Mr. Gerhaher opened with "Die Einsame im Herbst," a single movement from Das Lied von der Erde, the sweeping seven-movement song cycle that, but for the composer's superstition and a quirk of numbering, would "count" as his ninth symphony. Das Lied is based on a set of German translations of Chinese poems from a book Mahler had, titled The Chinese Flute. "Die Einsame" is a bitter tale of isolation and the closing of the year. Here, it was stripped like a tree in the wind, its leaves fallen to provide a carpet of notes for the singer to navigate over.

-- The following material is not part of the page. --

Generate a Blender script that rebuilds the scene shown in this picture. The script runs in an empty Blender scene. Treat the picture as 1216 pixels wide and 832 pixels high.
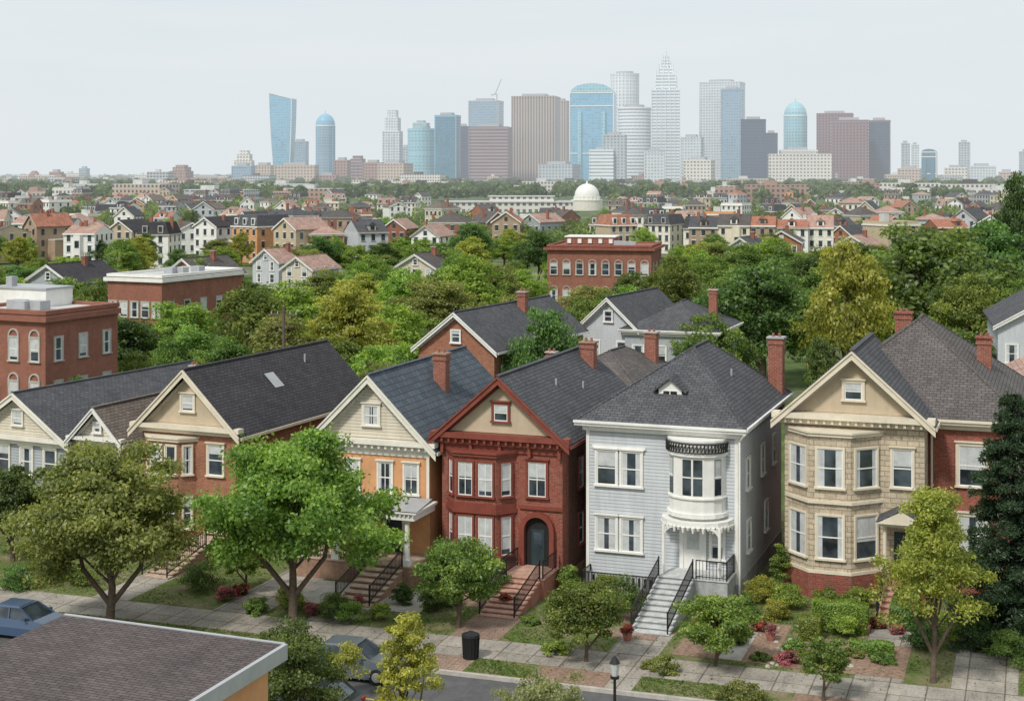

Next were the Seven Songs of Latter Days, more familiar to Mahlerites as the five Rückert-Lieder and two excerpts from that other favorite collection of the composer's: Des Knaben Wunderhorn. Here, the theme of loneliness and isolation continued, starting with "Blicke mir nicht in die Lieder!" and the intoxicating "Ich atmet’ einen linden Duft."  The cycle reached its  first dramatic peak with "Um Mitternacht." The cycle peaked again with ch bin der Welt abhanden gekommen, Mr. Gerhaher's voice caressing the vocal line with elements of sympathy and sorrow in every note.

The first half ended with the two Wunderhorn songs that fall into this set. "Revelge" is a story of soldiers marching off to die, its blithe "tra-la-leys" eventually turning into a dreadful funeral march. The stench of the gallows hangs over "Der Tambourg'sell," accentuated by Mr. Huber's right hand as he made the piano growl forth with a dry, funereal drumbeat. The first half ended with thunderous applause.

The second was even more compelling. It started with another Wunderhorn lied, "Wo die schönen Trompeten blasen." This however was only an appetizer for the main dish that followed, a long slow walk through "Der Abscheid", the seventh and final movement from Das Lied von der Erde. Mr. Huber's piano picked out every note of the spare orchestration, accompanying Mr. Gerhaher in this twenty-five minute song. The singer would yield to the piano, playing that haunting, descending set of chords that form this work's musical signature, the whole performance building with shimmering power. Only the long, slow fade-out on the words "Ewig, ewig" were spoiled by the trumpet-blast of some oaf's cell phone, but Mr. Gerhaher sensibly ignored the offender and finished the work in serenity.

This massive song should have satisfied the listeners but their applause demanded one more encore. This was "Urlicht", a Wunderhorn song known best as the fourth movement of Mahler's Symphony No. 2, the "Resurrection." Its upward course and sortie into the cosmic realm provided the evening's ending with glorious lift, reminding the assembled that the genius of Mahler is that he can be transcendent as well as tragic, often at the exact same time.